During the development of PANTONE COLOR BRIDGE COATED EURO, we took into account slight differences in density and dot gains for European process workflow, when compared to workflows used in North America. Because of these differences, the CMYK values in PANTONE COLOR BRIDGE COATED EURO are different than the corresponding values in the North American version. The values cited in the Guide are correct based on the press conditions which are outlined in the copy pages of the Guide.

Best regards,

John Stanzione
Manager - Technical Support
Pantone, LLC
Wholly owned subsidiary of X-Rite, Inc.
myPANTONE - Help Center Support Home Page

Thank you, john

Did the difference between Euro and NA recipes occur with CS4 or was the difference there earlier? My understanding - up until your post, was that Pantone did not localize their CMYK recipes. (I ask because not every print specifier/designer/printer is using CS4)

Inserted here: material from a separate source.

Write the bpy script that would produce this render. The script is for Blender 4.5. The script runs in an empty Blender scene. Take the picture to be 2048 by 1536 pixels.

Was Pantone's intent to achieve the same final presswork color appearance by using localized screen tint recipes? (I ask because, in this global industry, one of the goals for print specifier/designer/printers is to achieve color consistency across borders).

Thanks J
 
Simply put. Pantone's 'color management' is crap. Moreover, their so called 'innovation' in printing 'new' series spot colors, isn't innovation at all. It's simply more inks = more downtime = more waste = more landfill. Way to go Pantone! You guys win the environmental (damage) gold star award yet again!